Let $f(t;a_0,a_1,a_2)=e^t (a_2t^ 2 + a_1t + a_0)$ and $f(t;b_0,b_1,b_2)=e^t (b_2t^ 2 + b_1t + b_0)$ therefore $$\dfrac{d}{dt}(C_1f(t;a_0,a_1,a_2)+C_2f(t;b_0,b_1,b_2)){=\dfrac{d}{dt}f(t;C_1a_0+C_2b_0,C_1a_1+C_2b_1,C_1a_2+C_2b_2)\\=f(t;C_1a_0+C_2b_0,C_1a_1+C_2b_1,C_1a_2+C_2b_2)+f(t;0,2C_1a_2+2C_2b_2,C_1a_1+C_2b_1)\\=C_1(f(t;a_0,a_1,a_2)+f(t;0,2a_2,a_1))+C_2(f(t;b_0,b_1,b_2)+f(t;0,2b_2,b_1))\\=C_1\dfrac{d}{dt}f(t;a_0,a_1,a_2)+C_2\dfrac{d}{dt}f(t;b_0,b_1,b_2)}$$which completes our proof.
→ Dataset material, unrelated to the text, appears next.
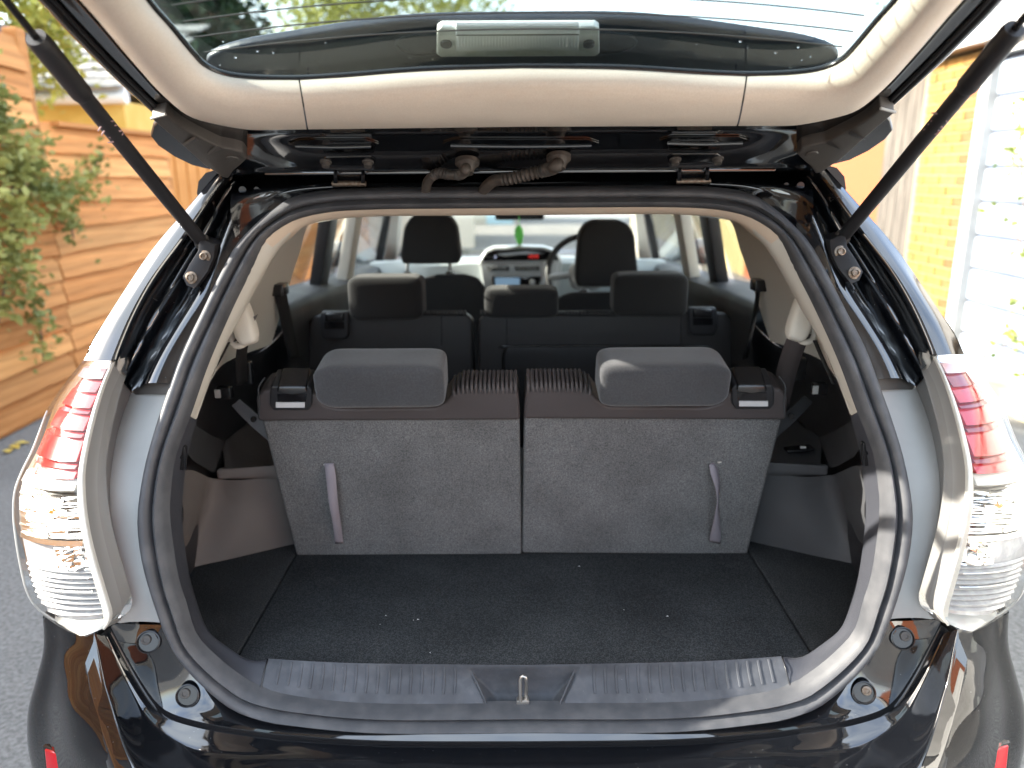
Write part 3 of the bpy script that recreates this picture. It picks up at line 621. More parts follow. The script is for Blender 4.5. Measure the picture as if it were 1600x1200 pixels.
# ------------------------------------------------------------------ tail lamps
RIM = [(177, 566, 1.262), (165, 593, 1.24), (154, 625, 1.212), (145, 658, 1.187), (137, 692, 1.165), (131, 725, 1.146), (129, 750, 1.133), (131, 790, 1.117), (135, 820, 1.108), (141, 850, 1.102), (149, 880, 1.098), (158, 910, 1.095), (167, 940, 1.092), (172, 958, 1.092), (170, 972, 1.093), (163, 982, 1.095)]
BRK = [(205, 614, 1.315), (202, 622, 1.305), (195, 640, 1.29), (187, 665, 1.268), (180, 695, 1.243), (175, 725, 1.22), (172, 756, 1.20), (172, 790, 1.185), (175, 820, 1.176), (180, 850, 1.168), (187, 885, 1.16), (193, 912, 1.155), (197, 935, 1.15), (196, 955, 1.148), (190, 966, 1.147), (183, 973, 1.146)]
SIL = [(130, 563, 1.335), (108, 590, 1.315), (90, 614, 1.298), (74, 640, 1.28), (62, 672, 1.262), (50, 703, 1.245), (33, 737, 1.23), (22, 768, 1.215), (20, 805, 1.20), (24, 845, 1.19), (31, 885, 1.182), (40, 922, 1.175), (54, 947, 1.168), (76, 964, 1.155), (108, 978, 1.13), (143, 988, 1.108)]
PALER = M('pale_glare_red', (.62, .40, .40), .15, spec=.6)  # pinkish top of the lens, paled further for the sun glare on it
SILVF = M('chrome_facet', (.80, .80, .79), .2, metal=1)
rim = [at(*p) for p in RIM]; brk = [at(*p) for p in BRK]; sil = [at(*p) for p in SIL]
NR = 64
rimc = crv(rim, NR); rimc_ = rimc; silr = crv(sil, 400)
_rr = [prj(p)[1] for p in silr]
silc = []
for p in rimc_:
    r_ = prj(p)[1]; tr = interp([(566, 563), (600, 585), (640, 618), (900, 877), (940, 918), (958, 938), (972, 965), (983, 988)], r_)
    silc.append(silr[min(range(400), key=lambda i: abs(_rr[i]-tr))])
brkc = crv(brk, NR)
def lens(t, s, d=0.0):
    k = t*(NR-1); i = min(int(k), NR-2); f = k-i
    a = rimc[i].lerp(rimc[i+1], f); b = silc[i].lerp(silc[i+1], f)
    p = a.lerp(b, s); bl = 4*s*(1-s)
    p = p+Vector((-.008*bl, -.022*bl, 0))
    d = d*(1-.72*s*s)
    return p+Vector((.35*d, d*.93, 0))
rimo = [p+Vector((-.004, -.005, 0)) for p in rimc]
house_rows = [[rimc[i].lerp(brkc[i], f) for i in range(NR)] for f in [k/8 for k in range(9)]]
lh = grid('lamp_housing', house_rows, HOUS, CAR, ang=60); lhr = mir(lh)
flat_out = S([(252, 600), (250, 616), (247, 645), (240, 680), (228, 730), (219, 797), (222, 850), (233, 900), (247, 945), (258, 979)], .006)
fo = crv(flat_out, NR)
fo = [p+Vector((.012, .006, 0)) for p in fo]
brk2 = [p+Vector((.003, .0, 0)) for p in brkc]
jr = [[brkc[i].lerp(fo[i], f)+Vector((0, (-.002 if f == .06 else 0)+.006*math.sin(math.pi*f), 0)) for i in range(NR)] for f in (0, .06, .2, .4, .6, .8, 1)]
pnl = grid('lamp_surround', jr, GREYP, CAR, ang=60); pnlr = mir(pnl)
both(loft('surround_top_edge', [[at(205, 612, 1.318), at(229, 598, 1.285), at(270, 599, 1.262)], [at(206, 617, 1.312), at(230, 616, 1.283), at(268, 617, 1.252)]], DGREY, CAR, n=14, m=4))
for sx in (-1, 1):
    def mm(p): return Vector((p.x*-sx, p.y, p.z))
    rows = [[mm(lens(t/60, s/16)) for t in range(61)] for s in range(17)]
    rows.append([mm(Vector((p.x+.012, p.y+.10, p.z))) for p in crv(sil, 61)])
    lampm = grid('tail_lamp', rows, LENS, CAR, ang=70)
    lampm['label'] = ('left' if sx < 0 else 'right')+' wrap-round tail lamp with red upper and clear lower lens'
    back = [[mm(lens(t/60, s/16, .045)) for t in range(61)] for s in range(17)]
    grid('reflector', back, SILV, lampm, ang=70)
    # pale light pipe along the inner rim and round the foot
    bz = [[mm(lens(t/60, s, d)) for t in range(61)] for s, d in ((0, .0), (.004, .006), (.05, .010), (.10, .012), (.125, .016), (.135, .045))]
    grid('rim_bezel', bz, BEZEL, lampm, ang=50)
    tube('rim_edge', [mm(lens(t/40, .0, -.001)) for t in range(41)], .0022, BEZEL, lampm, k=8)
    tube('outer_edge', [mm(lens(.25+t/53, .985, .002)) for t in range(41)], .0016, BEZEL, lampm, k=8)
    grid('foot_bezel', [[mm(lens(t_, s/16, d_)) for s in range(17)] for t_, d_ in ((.965, .03), (.968, .008), (.98, .004), (.995, .002))], BEZEL, lampm, ang=50)
    # red stepped blocks
    def block(name, t0, t1, s0, s1, d0, d1, mt, sub=6):
        fr = []
        for a in range(sub+1):
            t = t0+(t1-t0)*a/sub
            fr.append([mm(lens(t, s0+(s1-s0)*b/6, d0+(d1-d0)*a/sub)) for b in range(7)])
        bot = [mm(lens(t1, s0+(s1-s0)*b/6, .043)) for b in range(7)]; topr = [mm(lens(t0, s0+(s1-s0)*b/6, .043)) for b in range(7)]
        o = grid(name, [topr]+fr+[bot], mt, lampm, ang=25)
        for sE in (s0, s1):
            e = [[mm(lens(t0+(t1-t0)*a/sub, sE, d0+(d1-d0)*a/sub)) for a in range(sub+1)], [mm(lens(t0+(t1-t0)*a/sub, sE, .043)) for a in range(sub+1)]]
            grid(name, e, mt, lampm, ang=25)
    block('pale_glare_lens', .03, .075, .15, .70, .016, .014, PALER)
    for k, (t0, t1, s0, s1, mt) in enumerate(((.078, .135, .15, .58, REDD), (.135, .20, .15, .66, REDL), (.20, .222, .15, .62, REDD), (.222, .285, .15, .72, REDL), (.285, .31, .15, .68, REDD), (.31, .395, .15, .84, REDL), (.395, .42, .15, .80, REDD), (.42, .455, .15, .70, REDL))):
        block('red_lens', t0, t1-.002, s0, s1, .021, .013, mt)
    block('silver_bar', .458, .492, .14, .93, .020, .012, BEZEL)
    # ribbed indicator reflector, amber bulb behind it
    rf = random.Random(11)
    def facets(name, t0, t1, s0, s1, nt_, ns_, d0, amp, mt):      # moulded reflector: many small tilted steps
        V = []; Fc = []
        for a_ in range(nt_):
            off = rf.uniform(-.4, .4)
            for b_ in range(ns_):
                ta, tb = t0+(t1-t0)*a_/nt_, t0+(t1-t0)*(a_+.9)/nt_
                sa, sb2 = s0+(s1-s0)*max(0, b_+off)/ns_, s0+(s1-s0)*min(ns_, b_+1+off)/ns_
                if b_ == 0: sa = s0
                if b_ == ns_-1: sb2 = s1
                i0 = len(V)
                V += [mm(lens(ta, sa, d0+rf.uniform(-1, 1)*amp)), mm(lens(ta, sb2, d0+rf.uniform(-1, 1)*amp)), mm(lens(tb, sb2, d0-.004+rf.uniform(-1, 1)*amp)), mm(lens(tb, sa, d0-.004+rf.uniform(-1, 1)*amp))]
                Fc.append((i0, i0+1, i0+2, i0+3))
        return frompy(name, V, Fc, mt, lampm, False)
    facets('indicator_reflector', .497, .668, .14, .93, 17, 4, .026, .0022, SILVF)
    facets('upper_reflector', .692, .78, .13, .45, 6, 4, .025, .0035, SILVF)
    for s_, t_ in ((.42, .575),):
        cushion('amber_bulb', mm(lens(t_, s_, .032)), (.022, .018, .012), AMBER, lampm, .8, .8, None, 14, 10)
    block('clear_bar', .672, .690, .15, .92, .020, .018, SILV)
    cushion('bulb_bowl', mm(lens(.735, .30, .040)), (.05, .03, .034), SILV, lampm, .9, .9, None, 20, 14)
    crm = bpy.data.materials.get('clear_rib') or M('clear_rib', (.36, .36, .36), .18, spec=.7, rvar=.15, col2=(.46, .46, .45), nscale=60)
    grid('reversing_plate', [[mm(lens(.70+.27*a_/20, .14+(.80-.08*a_/20)*b_/10, .030)) for b_ in range(11)] for a_ in range(21)], crm, lampm, ang=60)
    for k in range(9):
        t = .79+k*.0195
        V = []
        for s in range(13):
            for dt, dd in ((-.006, .028), (0, .021), (.002, .028)): V.append(mm(lens(t+dt, .15+(.76-.06*k/9)*s/12, dd)))
        frompy('reversing_rib', V, [(i*3+j, i*3+j+1, i*3+j+4, i*3+j+3) for i in range(12) for j in range(2)], crm, lampm, False)
    for k in (1, 4):
        t = .80+k*.0165-.008
        tube('tooth_row', [mm(lens(t+.0022*(s % 2), .18+.58*s/44, .020)) for s in range(45)], .0010, SILV, lampm, k=5)
_b0 = [Vector((p.x+.012, p.y+.10, p.z)) for p in crv(sil, NR)]
both(grid('lamp_light_block', [_b0, [a.lerp(b, .5)+Vector((0, .05, 0)) for a, b in zip(_b0, fo)], [p+Vector((-.012, .03, 0)) for p in fo]], PAINT_IN, CAR))  # unseen sheet added behind the lamp to block sun leaking through the lens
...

To represent it in a matrix form we need to find out what happens on the basis under this operator. Let's define $$e_1=f(t;1,0,0)\\e_2=f(t;0,1,0)\\e_3=f(t;0,0,1)$$therefore $$Le_1=e_1\\Le_2=e_1+e_2\\Le_3=e_3+2e_2$$therefore the matrix is $$L=\begin{bmatrix}1&1&0\\0&1&2\\0&0&1\end{bmatrix}$$

Answer 2

If $f$ and $g$ are differentiable functions and $ \alpha \in \mathbb R$, then the elementary rules are: $f+g$ and $ \alpha f$ are differentiable and

$(f+g)'=f'+g'$ and $(\alpha f)'= \alpha f'$.

Can you now show that $d$ is linear ?

Answer 3

Let $V$ be the space of these "quasi polynomials". That $D$ is linear you know already. Therefore we only have to prove $D(V)\subset V$. To this end it suffices to look at $${d\over dt}\bigl(t^n e^t\bigr)= (t^n + nt^{n-1}) e^t\ .$$